Es hora de comenzar a arreglar ese jardín hermoso que hay dentro de ti. Para ello, debes identificar esas tantas hierbas que están ahí presentes y cuyas raíces dañan la misma tierra y las plantas fructíferas a su alrededor. Es tiempo de limpiar esas piedras que impiden que las buenas plantas echen raíces firmes; de podar esos espinos que ahogan cualquier buena semilla que se planta en nuestro corazón y que Dios anhela que produzca el mejor fruto, que es servir a otras personas. Es necesario comenzar a remover esa tierra dura y de echarle abono; y viendo hacia adelante, es tiempo de dejar que esa buena semilla caiga en tu tierra y de que, día a día, la riegues y la cuides con celo y esmero. Y así mismo, de entender que cada día requiere de aquel proceso constante de cuidar que ninguna mala hierba, piedra o espino invadan la buena tierra, no sea que esa fertilidad que es necesaria para nuestro crecimiento y propósito de llevar una vida fructífera y abundante, se vea comprometida.
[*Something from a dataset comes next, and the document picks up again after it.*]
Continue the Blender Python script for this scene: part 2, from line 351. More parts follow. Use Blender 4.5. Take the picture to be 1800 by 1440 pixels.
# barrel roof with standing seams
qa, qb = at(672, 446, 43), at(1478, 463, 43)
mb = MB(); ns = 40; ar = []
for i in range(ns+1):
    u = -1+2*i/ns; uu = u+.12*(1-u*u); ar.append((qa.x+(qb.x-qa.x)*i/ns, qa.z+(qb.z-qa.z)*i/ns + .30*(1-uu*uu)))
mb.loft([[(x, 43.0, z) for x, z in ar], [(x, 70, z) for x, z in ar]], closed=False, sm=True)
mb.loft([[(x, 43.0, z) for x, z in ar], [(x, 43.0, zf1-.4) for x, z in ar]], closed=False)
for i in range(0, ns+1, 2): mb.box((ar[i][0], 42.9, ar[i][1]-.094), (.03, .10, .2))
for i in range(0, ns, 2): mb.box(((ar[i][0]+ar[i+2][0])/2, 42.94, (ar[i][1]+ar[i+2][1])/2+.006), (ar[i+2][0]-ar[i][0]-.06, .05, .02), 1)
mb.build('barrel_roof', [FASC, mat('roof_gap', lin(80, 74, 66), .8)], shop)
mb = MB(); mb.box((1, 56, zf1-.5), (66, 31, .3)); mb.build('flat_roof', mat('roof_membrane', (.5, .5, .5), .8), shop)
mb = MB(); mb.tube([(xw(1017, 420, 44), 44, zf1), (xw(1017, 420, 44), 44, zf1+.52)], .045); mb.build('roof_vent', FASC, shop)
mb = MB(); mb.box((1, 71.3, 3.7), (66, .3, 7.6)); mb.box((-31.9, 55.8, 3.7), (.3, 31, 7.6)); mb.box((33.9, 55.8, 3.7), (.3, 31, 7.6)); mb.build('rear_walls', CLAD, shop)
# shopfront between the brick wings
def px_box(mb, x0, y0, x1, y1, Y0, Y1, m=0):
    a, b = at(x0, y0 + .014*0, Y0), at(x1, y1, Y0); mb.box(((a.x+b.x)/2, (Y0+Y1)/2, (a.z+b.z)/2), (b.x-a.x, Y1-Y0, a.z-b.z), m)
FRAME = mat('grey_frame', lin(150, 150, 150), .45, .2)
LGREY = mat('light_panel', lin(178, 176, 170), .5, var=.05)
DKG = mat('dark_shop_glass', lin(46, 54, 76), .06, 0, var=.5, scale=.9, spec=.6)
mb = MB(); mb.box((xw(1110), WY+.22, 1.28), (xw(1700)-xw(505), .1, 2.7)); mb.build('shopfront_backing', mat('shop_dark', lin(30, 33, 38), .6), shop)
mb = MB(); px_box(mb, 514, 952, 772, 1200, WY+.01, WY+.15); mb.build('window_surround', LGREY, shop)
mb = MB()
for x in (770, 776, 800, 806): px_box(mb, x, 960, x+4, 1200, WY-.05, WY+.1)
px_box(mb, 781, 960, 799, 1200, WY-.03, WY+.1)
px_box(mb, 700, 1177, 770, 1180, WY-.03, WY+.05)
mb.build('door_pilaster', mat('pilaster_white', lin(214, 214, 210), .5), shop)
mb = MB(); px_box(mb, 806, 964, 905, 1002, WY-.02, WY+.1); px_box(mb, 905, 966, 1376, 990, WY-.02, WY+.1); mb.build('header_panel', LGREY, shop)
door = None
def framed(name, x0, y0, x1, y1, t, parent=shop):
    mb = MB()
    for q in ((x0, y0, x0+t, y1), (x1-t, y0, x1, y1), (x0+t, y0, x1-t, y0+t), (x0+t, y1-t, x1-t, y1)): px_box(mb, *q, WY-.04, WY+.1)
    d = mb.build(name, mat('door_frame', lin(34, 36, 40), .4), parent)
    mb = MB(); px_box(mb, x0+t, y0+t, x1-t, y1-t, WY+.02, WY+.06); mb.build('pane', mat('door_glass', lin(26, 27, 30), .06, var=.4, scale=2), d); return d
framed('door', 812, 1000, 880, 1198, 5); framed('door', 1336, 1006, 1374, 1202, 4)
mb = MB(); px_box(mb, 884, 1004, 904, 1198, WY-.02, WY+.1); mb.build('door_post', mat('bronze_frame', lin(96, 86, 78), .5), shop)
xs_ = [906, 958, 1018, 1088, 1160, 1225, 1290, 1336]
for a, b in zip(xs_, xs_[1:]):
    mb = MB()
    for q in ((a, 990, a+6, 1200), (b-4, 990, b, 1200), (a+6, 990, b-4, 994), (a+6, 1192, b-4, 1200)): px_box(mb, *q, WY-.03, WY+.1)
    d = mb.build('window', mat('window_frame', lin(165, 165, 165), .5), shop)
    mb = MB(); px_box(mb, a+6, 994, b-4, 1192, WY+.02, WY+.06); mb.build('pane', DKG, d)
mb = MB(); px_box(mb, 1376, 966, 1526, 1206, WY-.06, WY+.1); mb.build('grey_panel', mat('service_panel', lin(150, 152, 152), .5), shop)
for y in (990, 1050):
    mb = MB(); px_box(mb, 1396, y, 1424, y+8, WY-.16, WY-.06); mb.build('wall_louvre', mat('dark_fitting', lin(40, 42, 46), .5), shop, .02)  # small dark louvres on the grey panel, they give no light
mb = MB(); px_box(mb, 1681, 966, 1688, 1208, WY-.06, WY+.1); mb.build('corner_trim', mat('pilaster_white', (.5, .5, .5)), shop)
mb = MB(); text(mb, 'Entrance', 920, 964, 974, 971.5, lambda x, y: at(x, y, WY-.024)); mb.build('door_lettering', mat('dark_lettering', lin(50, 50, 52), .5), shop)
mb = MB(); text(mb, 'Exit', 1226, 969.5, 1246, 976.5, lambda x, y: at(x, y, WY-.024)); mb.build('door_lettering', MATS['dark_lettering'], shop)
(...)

¿Qué clase de tierra eres? ¿Cuál quisieras ser? Remueve la tierra de tu corazón y conviértete en esa tierra buena que da fruto. La semilla ya está en el huerto, lista para ser sembrada. Entonces, es hora que decidas en cuál tierra quieres recibir esa preciosa semilla. No dejes que pase más tiempo sin que vuelvas tus ojos a tu huerto y, con azadón, rastrillo y pala en mano, comiences a poner en orden lo que hace mucho tiempo quizás descuidaste.